Your task is to restate the data word for word.

-- BEGIN Records shown --

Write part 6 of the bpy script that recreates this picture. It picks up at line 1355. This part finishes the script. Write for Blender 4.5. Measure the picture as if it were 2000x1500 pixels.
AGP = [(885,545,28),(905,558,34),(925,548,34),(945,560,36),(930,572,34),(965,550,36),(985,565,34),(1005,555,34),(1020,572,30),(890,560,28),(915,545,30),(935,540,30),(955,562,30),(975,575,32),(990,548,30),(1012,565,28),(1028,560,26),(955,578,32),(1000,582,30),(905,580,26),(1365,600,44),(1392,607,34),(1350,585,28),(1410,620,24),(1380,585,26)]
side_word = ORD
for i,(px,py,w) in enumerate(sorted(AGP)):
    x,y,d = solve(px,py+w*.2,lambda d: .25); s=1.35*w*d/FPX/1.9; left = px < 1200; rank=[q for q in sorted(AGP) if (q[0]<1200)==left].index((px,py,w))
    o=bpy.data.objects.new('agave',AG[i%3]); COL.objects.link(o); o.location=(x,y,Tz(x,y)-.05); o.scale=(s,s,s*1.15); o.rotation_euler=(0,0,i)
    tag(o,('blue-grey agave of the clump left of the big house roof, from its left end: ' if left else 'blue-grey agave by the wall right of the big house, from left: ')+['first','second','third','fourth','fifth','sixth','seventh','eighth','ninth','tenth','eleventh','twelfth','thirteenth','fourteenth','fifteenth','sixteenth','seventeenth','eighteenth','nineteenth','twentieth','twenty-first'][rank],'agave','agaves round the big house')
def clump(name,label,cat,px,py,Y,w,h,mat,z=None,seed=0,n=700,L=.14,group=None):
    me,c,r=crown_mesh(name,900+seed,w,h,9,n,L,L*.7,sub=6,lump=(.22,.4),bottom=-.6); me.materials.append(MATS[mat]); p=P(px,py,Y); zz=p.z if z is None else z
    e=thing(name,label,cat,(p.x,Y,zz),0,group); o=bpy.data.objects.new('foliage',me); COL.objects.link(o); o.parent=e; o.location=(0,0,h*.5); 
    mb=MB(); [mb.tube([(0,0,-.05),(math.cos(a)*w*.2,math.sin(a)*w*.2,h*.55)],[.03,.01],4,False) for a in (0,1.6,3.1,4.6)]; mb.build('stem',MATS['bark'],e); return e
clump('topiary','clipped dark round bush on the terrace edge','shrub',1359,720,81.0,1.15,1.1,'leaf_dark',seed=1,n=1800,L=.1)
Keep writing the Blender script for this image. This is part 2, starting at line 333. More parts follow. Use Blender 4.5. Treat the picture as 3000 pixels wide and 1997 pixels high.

-- END Records shown --

(Solution):
Write part 6 of the bpy script that recreates this picture. It picks up at line 1355. This part finishes the script. Write for Blender 4.5. Measure the picture as if it were 2000x1500 pixels.
AGP = [(885,545,28),(905,558,34),(925,548,34),(945,560,36),(930,572,34),(965,550,36),(985,565,34),(1005,555,34),(1020,572,30),(890,560,28),(915,545,30),(935,540,30),(955,562,30),(975,575,32),(990,548,30),(1012,565,28),(1028,560,26),(955,578,32),(1000,582,30),(905,580,26),(1365,600,44),(1392,607,34),(1350,585,28),(1410,620,24),(1380,585,26)]
side_word = ORD
for i,(px,py,w) in enumerate(sorted(AGP)):
    x,y,d = solve(px,py+w*.2,lambda d: .25); s=1.35*w*d/FPX/1.9; left = px < 1200; rank=[q for q in sorted(AGP) if (q[0]<1200)==left].index((px,py,w))
    o=bpy.data.objects.new('agave',AG[i%3]); COL.objects.link(o); o.location=(x,y,Tz(x,y)-.05); o.scale=(s,s,s*1.15); o.rotation_euler=(0,0,i)
    tag(o,('blue-grey agave of the clump left of the big house roof, from its left end: ' if left else 'blue-grey agave by the wall right of the big house, from left: ')+['first','second','third','fourth','fifth','sixth','seventh','eighth','ninth','tenth','eleventh','twelfth','thirteenth','fourteenth','fifteenth','sixteenth','seventeenth','eighteenth','nineteenth','twentieth','twenty-first'][rank],'agave','agaves round the big house')
def clump(name,label,cat,px,py,Y,w,h,mat,z=None,seed=0,n=700,L=.14,group=None):
    me,c,r=crown_mesh(name,900+seed,w,h,9,n,L,L*.7,sub=6,lump=(.22,.4),bottom=-.6); me.materials.append(MATS[mat]); p=P(px,py,Y); zz=p.z if z is None else z
    e=thing(name,label,cat,(p.x,Y,zz),0,group); o=bpy.data.objects.new('foliage',me); COL.objects.link(o); o.parent=e; o.location=(0,0,h*.5); 
    mb=MB(); [mb.tube([(0,0,-.05),(math.cos(a)*w*.2,math.sin(a)*w*.2,h*.55)],[.03,.01],4,False) for a in (0,1.6,3.1,4.6)]; mb.build('stem',MATS['bark'],e); return e
clump('topiary','clipped dark round bush on the terrace edge','shrub',1359,720,81.0,1.15,1.1,'leaf_dark',seed=1,n=1800,L=.1)
Keep writing the Blender script for this image. This is part 2, starting at line 333. More parts follow. Use Blender 4.5. Treat the picture as 3000 pixels wide and 1997 pixels high.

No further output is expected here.